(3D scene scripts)

══════════

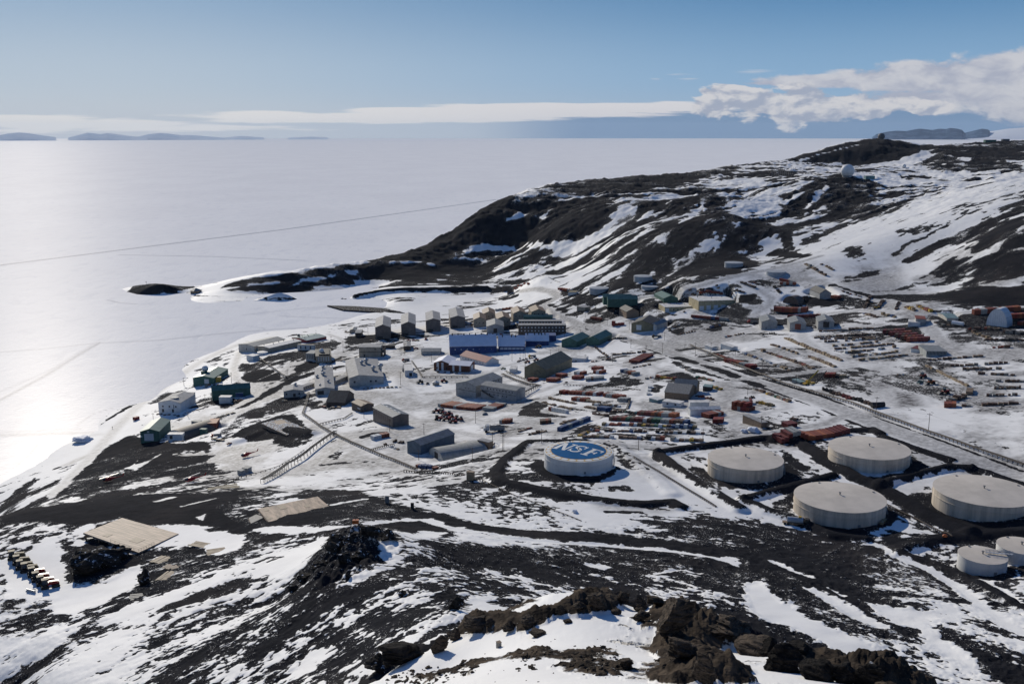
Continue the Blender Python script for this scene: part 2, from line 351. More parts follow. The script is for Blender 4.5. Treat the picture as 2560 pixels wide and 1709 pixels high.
for lam, a, ln, sd_ in [(150, .8, 2.2, 1), (60, 1.1, 3.5, 2), (22, 1.15, 4, 3), (8, .9, 3.6, 4), (3.1, .75, 2.4, 5), (1.4, .75, 1.5, 6), (.7, .6, 1.0, 7)]:
    fade = np.clip(lam / (sp * 1.2) - .6, 0, 1)
    fw = np.clip((DG - 1000) / 300, 0, 1); ns = ns + a * fade * (1 + (.9 if lam < 30 else -.45) * fw) * streak(lam, sd_, ln) * 2.2
iso = fbm(Xf, Yf, 11, 6, .72, 50) + .6 * fbm(Xf, Yf, 90, 2, .5, 60)
NS = cdf(ns + .45 * iso, np.abs(AG) < R(31))
nm_ = np.clip((85 - DG) / 18, 0, 1).astype(np.float32)
NN = cdf(fbm(Xf, Yf, 2.6, 6, .62, 300) + .5 * streak(.9, 301, 3), (DG < 80) & (np.abs(AG) < R(31)))
NS = NS * (1 - nm_) + NN * nm_
del ns
# base fraction of bare rock
RB = [(100,1650,.55),(20,1560,.72),(250,1640,.15),(300,1690,.25),(420,1600,.58),(500,1520,.5),(560,1600,.72),(640,1560,.62),(700,1480,.6),(760,1540,.7),(620,1690,.62),(800,1450,.85),(830,1620,.8),(900,1480,.62),(960,1440,.4),(1000,1400,.25),(1000,1500,.35),(1080,1520,.4),(1150,1480,.6),(1050,1590,.35),(900,1590,.5),(750,1680,.75),(850,1690,.4),
      (1150,1400,.8),(1250,1440,.55),(1350,1460,.55),(1300,1400,.82),(1500,1430,.85),(1600,1400,.97),(1650,1450,.7),(1700,1490,.6),(1450,1360,.95),(1800,1450,.985),(1900,1400,.985),(2100,1400,.98),(2300,1450,.97),(2150,1550,.97),(2450,1620,.6),(2350,1560,.75),(2550,1560,.55),(2250,1680,.7),(2000,1500,.985),(2500,1500,.9),
      (1300,1280,.5),(1200,1240,.35),(1500,1290,.05),(1650,1340,.8),(1750,1330,.93),(1100,1270,.35),(900,1230,.3),(1000,1205,.35),(1650,1270,.05),(1350,1230,.2),
      (400,1170,.88),(300,1220,.93),(560,1180,.1),(620,1130,.03),(500,1200,.35),(150,1220,.4),(60,1300,.97),(200,1290,.97),(500,1290,.95),(350,1280,.97),(0,1220,.15),(100,1190,.12),(700,1170,.02),(800,1200,.03),(450,1250,.85),(100,1320,.8),(50,1350,.6),(250,1420,.9),(480,1400,.9),(560,1330,.5),(700,1300,.93),(900,1290,.95),(1000,1310,.9),(760,1380,.1),(650,1420,.35),(450,1340,.1),
      (1000,1150,.05),(950,1100,.08),(800,1150,.05),(1150,1120,.1),(700,1030,.12),(600,1040,.12),(480,1060,.06),(560,1060,.06),(520,960,.1),(460,1040,.1),(640,890,.08),(700,905,.12),(760,900,.15),(740,1000,.08),(800,930,.05),(680,1015,.1),(620,1000,.12),(560,940,.1),(700,930,.15),(650,920,.1),(540,1030,.1),(800,960,.08),(1000,1000,.05),(1000,900,.05),(1250,1080,.15),(1300,1000,.1),(1400,1000,.1),(1150,860,.06),(880,850,.35),(940,850,.3),(1500,900,.16),(1450,870,.1),(1600,950,.18),(1700,970,.12),(1700,1060,.1),(1850,1000,.06),(1500,1100,.2),
      (1300,740,.1),(1400,755,.35),(1500,770,.15),(1600,800,.06),(1700,830,.14),(1800,800,.06),(1900,730,.1),(1850,720,.12),(2000,730,.08),(2000,850,.02),(2200,800,.05),(2300,950,.03),(2450,1000,.02),(2400,1060,.06),(2450,870,.02),(2300,720,.15),(1600,680,.4),(1500,700,.3),(1400,720,.15),
      (1550,1200,.05),(1700,1200,.05),(1620,1130,.1),(1950,1150,.05),(2300,1200,.1),(2250,1330,.1),(2060,1230,.3),(600,740,.02),(900,720,.03),(1050,750,.02),
      (1150,640,.6),(1250,650,.5),(1330,650,.4),(1400,600,.4),(1400,540,.55),(1450,660,.3),(1500,600,.35),(1600,560,.5),(1650,600,.6),(1750,600,.65),(1750,660,.65),(1600,650,.5),(1700,500,.5),(1900,480,.35),(1950,460,.4),(1800,450,.45),(1950,620,.05),(2050,640,.1),(2000,700,.05),(1650,470,.5),(1500,500,.6),
      (2100,500,.8),(2000,530,.4),(2150,580,.08),(2300,500,.06),(2400,470,.03),(2300,580,.3),(2400,560,.15),(2250,660,.03),(2500,600,.4),(2500,680,.6),(2400,620,.3),(2480,730,.5),(2550,500,.2),(2350,450,.05),(2300,430,.1),(2200,410,.45),(2350,410,.4),(2450,390,.75),(2350,385,.75),(2550,390,.75),(2500,430,.12),(2150,410,.4),(2000,430,.5),(1900,420,.6),(2050,640,.15),(2150,700,.35),(2230,720,.25)]
rX, rV = [], []
for u, v, f in RB:
    a = hit(u, v); rX.append([math.atan2(a[0], a[1]), math.log(math.hypot(a[0], a[1]))]); rV.append(f)
rockf = upsample(lambda P: idw(P, np.array(rX), np.array(rV), 3.0, .006))
near = np.clip((75 - DG) / 20, 0, 1); rockf = rockf * (1 - near) + .03 * near
rockf[np.abs(np.degrees(AG)) > 33] = .6

BLACK, SNOW = 1.06, -.06
def P_(arr, pts, val, soft=4.0, k=1.0): FL.poly(arr, W(pts), val, soft, 'set', k)
def L_(arr, pts, width, val, soft=2.0, k=1.0): FL.line(arr, W(pts, False), width, val, soft, 'set', k)
def rock(pts, val=BLACK, soft=4.0): P_(rockf, pts, val, soft)
def rline(pts, width, val=BLACK, soft=2.0): L_(rockf, pts, width, val, soft)
def road(pts, width, d=.45, soft=3.0, r=SNOW):
    if r is not None: L_(rockf, pts, width * 1.25, r, soft * 1.5)
    FL.line(dirt, W(pts, False), width, d, soft, 'max')
def dpoly(pts, d=.5, soft=8.0): FL.poly(dirt, W(pts), d, soft, 'max')
def berm(pts, h, width, r=BLACK, crest=.3):
    P = W(pts, False); w_ = FL.win(P, width * 1.4); d = line_d(P, FL.X[w_], FL.Y[w_])
    m = np.clip(1 - (d - width * crest * .5) / (width * .62), 0, 1)
    Z[w_] += h * m * m * (3 - 2 * m)
    if r is not None: FL.line(rockf, P, width, r, 2.0)
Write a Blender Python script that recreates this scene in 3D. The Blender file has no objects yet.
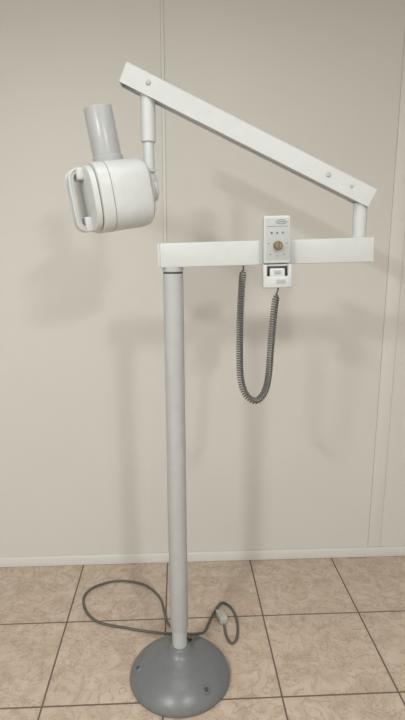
import bpy, bmesh, math, random
from mathutils import Vector, Matrix
random.seed(4)
sc = bpy.context.scene
try:
    sc.view_settings.view_transform = 'Standard'
    sc.view_settings.look = 'None'
except Exception: pass

# ------------------------------------------------------------ materials
def mat(name, col, rough=0.5, metal=0.0, noise=0.0, nscale=30, bump=0.0, bscale=200, spec=0.5):
    m = bpy.data.materials.new(name); m.use_nodes = True
    nt = m.node_tree; b = nt.nodes['Principled BSDF']
    b.inputs['Roughness'].default_value = rough
    b.inputs['Metallic'].default_value = metal
    b.inputs['Specular IOR Level'].default_value = spec
    tc = nt.nodes.new('ShaderNodeTexCoord')
    n = nt.nodes.new('ShaderNodeTexNoise'); n.inputs['Scale'].default_value = nscale; n.inputs['Detail'].default_value = 4
    nt.links.new(tc.outputs['Object'], n.inputs['Vector'])
    r = nt.nodes.new('ShaderNodeValToRGB')
    lo = [c*(1-noise) for c in col]; hi = [min(1, c*(1+noise)) for c in col]
    r.color_ramp.elements[0].color = (*lo, 1); r.color_ramp.elements[0].position = .3
    r.color_ramp.elements[1].color = (*hi, 1); r.color_ramp.elements[1].position = .7
    nt.links.new(n.outputs['Fac'], r.inputs['Fac'])
    nt.links.new(r.outputs['Color'], b.inputs['Base Color'])
    if bump > 0:
        n2 = nt.nodes.new('ShaderNodeTexNoise'); n2.inputs['Scale'].default_value = bscale
        nt.links.new(tc.outputs['Object'], n2.inputs['Vector'])
        bp = nt.nodes.new('ShaderNodeBump'); bp.inputs['Strength'].default_value = bump; bp.inputs['Distance'].default_value = .002
        nt.links.new(n2.outputs['Fac'], bp.inputs['Height']); nt.links.new(bp.outputs['Normal'], b.inputs['Normal'])
    return m

M_white = mat('white_enamel', (.55,.585,.59), .35, noise=.02)
M_head  = mat('head_enamel', (.57,.605,.61), .38, noise=.02)
M_col   = mat('column_enamel', (.43,.455,.465), .3, noise=.03)
M_cone  = mat('cone_plastic', (.40,.42,.43), .28, noise=.03)
M_base  = mat('base_hammered_grey', (.150,.162,.172), .34, noise=.05, nscale=60, bump=.10, bscale=160)
M_dark  = mat('dark_grey', (.05,.05,.052), .5)
M_gap   = mat('gap_grey', (.26,.27,.27), .5)
M_cord  = mat('cord_grey', (.125,.125,.12), .5, noise=.05)
M_cable = mat('cable_grey', (.11,.103,.085), .5, noise=.08)
M_plug  = mat('plug_grey', (.46,.47,.42), .5)
M_brass = mat('knob_brass', (.33,.25,.16), .3, metal=.7, noise=.05)
M_steel = mat('steel', (.45,.45,.45), .3, metal=.9)
M_panel = mat('panel_label', (.44,.47,.475), .45, noise=.02)
M_ink   = mat('print_ink', (.11,.12,.13), .6)
M_green = mat('led_green', (.10,.20,.14), .4)
M_wall  = mat('wall_panel', (.63,.628,.600), .42, noise=.012, nscale=1.5, spec=.35)
M_seam  = mat('wall_seam', (.42,.415,.39), .6)
M_trim  = mat('trim_pvc', (.665,.665,.64), .4, noise=.01)
M_ceil  = mat('ceiling_paint', (.7,.7,.69), .8)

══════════

▶ **Instruction**:
Print everything from the line with "Write a Blender" down to the line with "except Exception: pass" in the entries above, both lines included and nothing more, without the pictures.

▶ **Finished task**:
Write a Blender Python script that recreates this scene in 3D. The Blender file has no objects yet.
import bpy, bmesh, math, random
from mathutils import Vector, Matrix
random.seed(4)
sc = bpy.context.scene
try:
    sc.view_settings.view_transform = 'Standard'
    sc.view_settings.look = 'None'
except Exception: pass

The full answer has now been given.